AMD And Intel CPUs Rocked By New Speculative Execution Attack With A Huge Performance Hit
So that's all over and dealt with, right? Well... not exactly. As it turns out, one of the major mitigations deployed against Spectre, known as "retpoline", isn't actually as helpful as we thought. A new flaw, known as "retbleed", has been discovered by researchers at ETH Zurich. Retbleed evades earlier protections against a specific form of the Spectre vulnerability, including machines using the retpoline mitigation.

Without getting into the technical weeds, where earlier Spectre attacks targeted indirect calls and jumps, retbleed instead targets returns. It works on both Intel and AMD machines, although it's drastically more effective on the latter. Like earlier Spectre attacks, once executed, it can allow any application executing on the target CPU to read any memory, regardless of whether it has the authority to do so.
This is, obviously, very bad for security. Password hashes and other secure information can be leaked to unprivileged software that normally wouldn't have access to kernel memory. By the researchers' estimate, a retbleed exploit can find and leak a Linux computer's root password hash from memory in around 28 minutes on an Intel machine and around 6 minutes for an AMD system.

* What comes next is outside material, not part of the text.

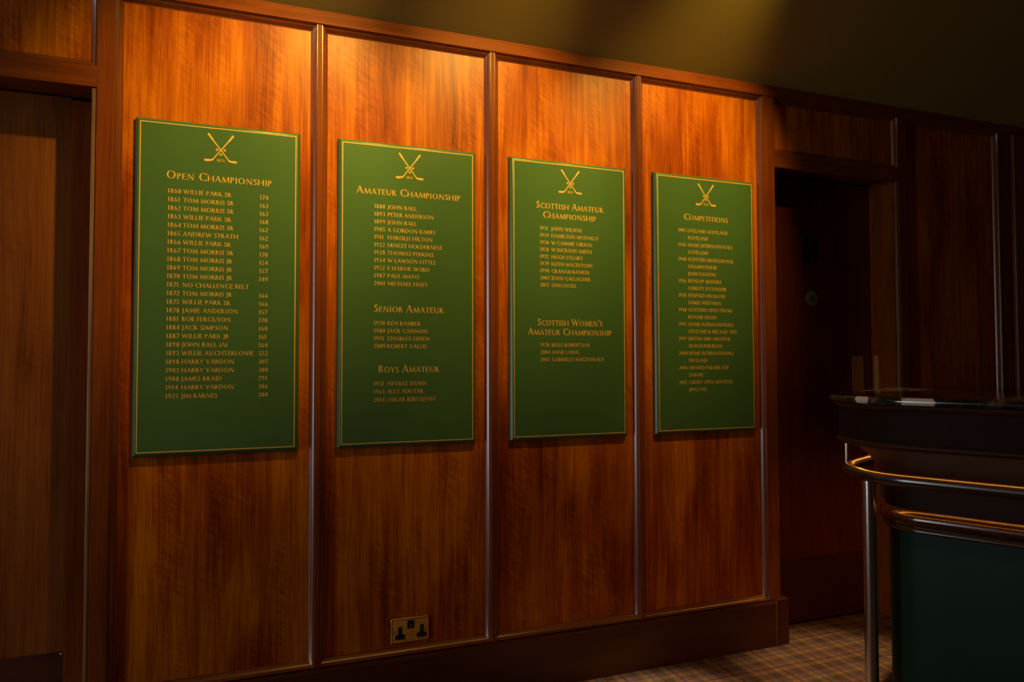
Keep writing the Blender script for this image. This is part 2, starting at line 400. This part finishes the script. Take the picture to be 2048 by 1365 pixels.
# ------------------------------------------------------------------ inscriptional alphabet (cap height 1)
TK, TN = 0.135, 0.062
def L(x0, y0, x1, y1, w0=TK): return ('L', x0, y0, x1, y1, w0)
def SF(x, y, h=0.12): return ('S', x, y, h)
def A(cx, cy, rx, ry, a0, a1): return ('A', cx, cy, rx, ry, a0, a1)
def stem(x): return [L(x, 0, x, 1), SF(x, 0), SF(x, 1)]
GL = {
 'A': (0.80, [L(0.07, 0, 0.39, 1.0, TN), L(0.38, 1.02, 0.72, 0), L(0.20, 0.36, 0.60, 0.36, TN), SF(0.07, 0, .1), SF(0.72, 0)]),
 'B': (0.62, stem(0.12) + [A(0.22, 0.76, 0.24, 0.22, -90, 90), A(0.22, 0.27, 0.31, 0.25, -90, 90), L(.12, .97, .22, .97, TN), L(.12, .53, .25, .53, TN), L(.12, .02, .22, .02, TN)]),
 'C': (0.80, [A(0.50, 0.50, 0.42, 0.49, 48, 312), L(0.79, 0.78, 0.79, 0.96, TN), L(.79, .06, .79, .2, TN)]),
 'D': (0.86, stem(0.12) + [A(0.30, 0.5, 0.47, 0.48, -90, 90), L(.12, .98, .30, .98, TN), L(.12, .02, .30, .02, TN)]),
 'E': (0.56, stem(0.12) + [L(.12, .97, .48, .97, TN), L(.12, .53, .43, .53, TN), L(.12, .03, .52, .03, TN), L(.47, .84, .47, .99, TN), L(.42, .45, .42, .61, TN), L(.51, .01, .51, .17, TN)]),
 'F': (0.52, stem(0.12) + [L(.12, .97, .48, .97, TN), L(.12, .51, .42, .51, TN), L(.47, .83, .47, .99, TN), L(.41, .43, .41, .6, TN)]),
 'G': (0.86, [A(0.50, 0.50, 0.42, 0.49, 48, 318), L(0.78, 0.02, 0.78, 0.40), SF(.78, .40, .11), L(.79, .78, .79, .96, TN)]),
 'H': (0.90, stem(0.14) + stem(0.74) + [L(.14, .51, .74, .51, TN)]),
 'I': (0.32, stem(0.16)),
 'J': (0.36, [L(0.20, -0.12, 0.20, 1), SF(.20, 1), A(0.04, -0.10, 0.165, 0.13, -95, 0)]),
 'K': (0.78, stem(0.13) + [L(.16, .48, .60, 1.0, TN), L(.28, .58, .72, 0), SF(.60, 1, .1), SF(.72, 0, .08)]),
 'L': (0.56, stem(0.13) + [L(.13, .03, .52, .03, TN), L(.51, .01, .51, .19, TN)]),
 'M': (1.02, [L(.10, 0, .19, 1, TN), L(.18, 1, .51, .03), L(.51, .03, .83, 1, TN), L(.83, 1, .92, 0), SF(.10, 0, .1), SF(.92, 0, .11)]),
 'N': (0.92, [L(.15, 0, .15, 1, TN), L(.14, 1, .77, .0), L(.77, 0, .77, 1, TN), SF(.15, 0, .1), SF(.77, 1, .1), SF(.12, 1, .07)]),
 'O': (0.94, [A(0.47, 0.5, 0.41, 0.49, 0, 360)]),
 'P': (0.58, stem(0.12) + [A(0.22, 0.72, 0.29, 0.26, -90, 90), L(.12, .97, .22, .97, TN), L(.12, .46, .22, .46, TN)]),
 'Q': (0.94, [A(0.47, 0.5, 0.41, 0.49, 0, 360), L(.5, .06, .98, -.22, .11)]),
 'R': (0.68, stem(0.12) + [A(0.22, 0.74, 0.26, 0.24, -90, 90), L(.12, .97, .22, .97, TN), L(.12, .50, .24, .50, TN), L(.28, .52, .64, 0), SF(.64, 0, .08)]),
 'S': (0.54, [A(0.27, 0.745, 0.19, 0.235, 40, 250), A(0.26, 0.265, 0.22, 0.245, -145, 75), L(.20, .60, .35, .47, TK), L(.43, .80, .43, .96, TN), L(.07, .05, .07, .2, TN)]),
 'T': (0.68, [L(.34, 0, .34, 1), SF(.34, 0), L(.04, .97, .64, .97, TN), L(.05, .82, .05, .99, TN), L(.63, .82, .63, .99, TN)]),
 'U': (0.84, [L(.14, .34, .14, 1), SF(.14, 1), L(.68, .3, .68, 1, TN), SF(.68, 1, .1), A(.41, .33, .27, .33, 180, 360)]),
 'V': (0.78, [L(.09, 1, .40, 0), L(.39, 0, .70, 1, TN), SF(.09, 1), SF(.70, 1, .09)]),
 'W': (1.14, [L(.08, 1, .36, 0), L(.35, 0, .58, .92, TN), L(.55, 1, .82, 0), L(.81, 0, 1.07, 1, TN), SF(.08, 1), SF(1.07, 1, .09), SF(.54, 1, .09)]),
 'X': (0.74, [L(.10, 1, .64, 0), L(.08, 0, .64, 1, TN), SF(.1, 1, .1), SF(.64, 0, .1), SF(.08, 0, .09), SF(.64, 1, .09)]),
 'Y': (0.72, [L(.36, 0, .36, .48), L(.08, 1, .36, .46), L(.36, .46, .64, 1, TN), SF(.36, 0), SF(.08, 1, .1), SF(.64, 1, .09)]),
 'Z': (0.68, [L(.09, .97, .60, .97, TN), L(.60, .98, .08, .02, TK), L(.07, .03, .62, .03, TN)]),
 '0': (0.60, [A(0.30, 0.5, 0.245, 0.49, 0, 360)]),
 '1': (0.40, [L(.21, 0, .21, 1), SF(.21, 0, .13), SF(.15, .97, .10)]),
 '2': (0.56, [A(0.27, 0.74, 0.20, 0.25, -25, 160), L(.46, .66, .08, .06, .09), L(.06, .04, .52, .04, .085)]),
 '3': (0.54, [A(0.25, 0.75, 0.19, 0.23, -85, 150), A(0.24, 0.27, 0.235, 0.255, -150, 90)]),
 '4': (0.62, [L(.43, 0, .43, 1), L(.42, .98, .05, .28, TN), L(.04, .27, .59, .27, .075), SF(.43, 0, .1)]),
 '5': (0.54, [L(.15, .97, .48, .97, .085), L(.14, .98, .11, .56, TN), A(0.22, 0.30, 0.255, 0.29, -140, 105)]),
 '6': (0.60, [A(0.30, 0.31, 0.235, 0.30, 0, 360), A(0.50, 0.34, 0.44, 0.64, 105, 178)]),
 '7': (0.54, [L(.05, .96, .51, .96, .085), L(.50, .96, .20, 0, .12), L(.06, .83, .06, .97, TN)]),
 '8': (0.58, [A(0.29, 0.75, 0.18, 0.235, 0, 360), A(0.29, 0.265, 0.235, 0.26, 0, 360)]),
 '9': (0.60, [A(0.30, 0.69, 0.235, 0.30, 0, 360), A(0.10, 0.66, 0.44, 0.64, -75, -2)]),
 '(': (0.34, [A(0.40, 0.42, 0.27, 0.66, 125, 235)]),
 ')': (0.34, [A(-0.06, 0.42, 0.27, 0.66, -55, 55)]),
 '-': (0.40, [L(.06, .42, .34, .42, .085)]),
 "'": (0.22, [L(.11, .72, .13, 1.0, .10)]),
 '&': (0.84, [A(0.30, 0.77, 0.16, 0.21, 0, 360), A(0.30, 0.27, 0.25, 0.255, 60, 340), L(.20, .62, .72, 0, TK), L(.54, .2, .74, .5, TN)]),
}
def str_width(runs):
    return sum((0.34 if ch == ' ' else GL[ch][0] + 0.055) * c for ch, c in runs)
def runs_of(s, cap, small):
    """mixed case becomes large and small capitals"""
    r = []
    for ch in s:
        if ch.islower(): r.append((ch.upper(), small))
        else: r.append((ch, cap))
    return r
def lettering(mb, s, x, z, cap, width=None, small=None, y=0.0, align='L', k=1.0):
    runs = runs_of(s, cap, small or cap)
    nat = str_width(runs)
    sx = (width / nat) if width else k
    if align == 'C': x -= nat * sx / 2
    for ch, c in runs:
        if ch == ' ': x += 0.34 * c * sx; continue
        adv, st = GL[ch]
        def P(px, pz): return (x + px * c * sx, y, z + pz * c)
        for q in st:
            if q[0] == 'L':
                _, x0, y0, x1, y1, w_ = q
                dx, dy = x1 - x0, y1 - y0; ln = math.hypot(dx, dy)
                if abs(dx) < 1e-6 or abs(dy) < 1e-6 or abs(dx) > abs(dy) * 2.2:
                    nx, ny = -dy / ln * w_ / 2, dx / ln * w_ / 2
                else:
                    nx, ny = w_ / 2 * ln / abs(dy) * 0.95, 0.0     # slanted strokes keep level ends
                mb.quad(P(x0 - nx, y0 - ny), P(x1 - nx, y1 - ny), P(x1 + nx, y1 + ny), P(x0 + nx, y0 + ny))
            elif q[0] == 'S':
                _, sx_, sy_, h = q
                yy = (0.0, 0.05) if sy_ < 0.3 else (sy_ - 0.05, sy_)
                mb.quad(P(sx_ - h, yy[0]), P(sx_ + h, yy[0]), P(sx_ + h, yy[1]), P(sx_ - h, yy[1]))
            else:
                _, cx, cy, rx, ry, a0, a1 = q
                n = max(5, int(abs(a1 - a0) / 22)); prev = None
                for i in range(n + 1):
                    a = math.radians(a0 + (a1 - a0) * i / n)
                    w_ = TN + (TK + 0.01 - TN) * abs(math.cos(a)) ** 1.3
                    ca, sa = math.cos(a), math.sin(a)
                    o_ = (cx + rx * ca, cy + ry * sa); i_ = (cx + (rx - w_) * ca, cy + (ry - w_ * 0.8) * sa)
                    cur = (P(*o_), P(*i_))
                    if prev: mb.quad(prev[0], cur[0], cur[1], prev[1])
                    prev = cur
        x += (adv + 0.055) * c * sx
    return mb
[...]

Everyone reading this should flip out and rush to patch their systems, right? No, probably not. While retbleed is a very serious vulnerability, it only affects certain hardware: Intel machines from the 6th thru 8th generation Core families, and AMD Zen, Zen+, and Zen 2 systems. Intel says that it's also automatically mitigated by recent versions of Windows, which have Indirect Branch Restricted Speculation (IBRS) enabled by default. IBRS is an effective mitigation against retbleed, so Windows systems are essentially inoculated already.
Linux users on affected machines do have cause for concern, though, and that particularly extends to hosting providers and other folks that allow remote users to login to their systems without supervision. Both AMD and Intel say that they're not aware of anyone making use of these vulnerabilities in the wild, but patches aren't available yet. When they do become available, they may come with a performance hit of as much as 28%. Hopefully some clever coders will come up with a way to mitigate that performance loss.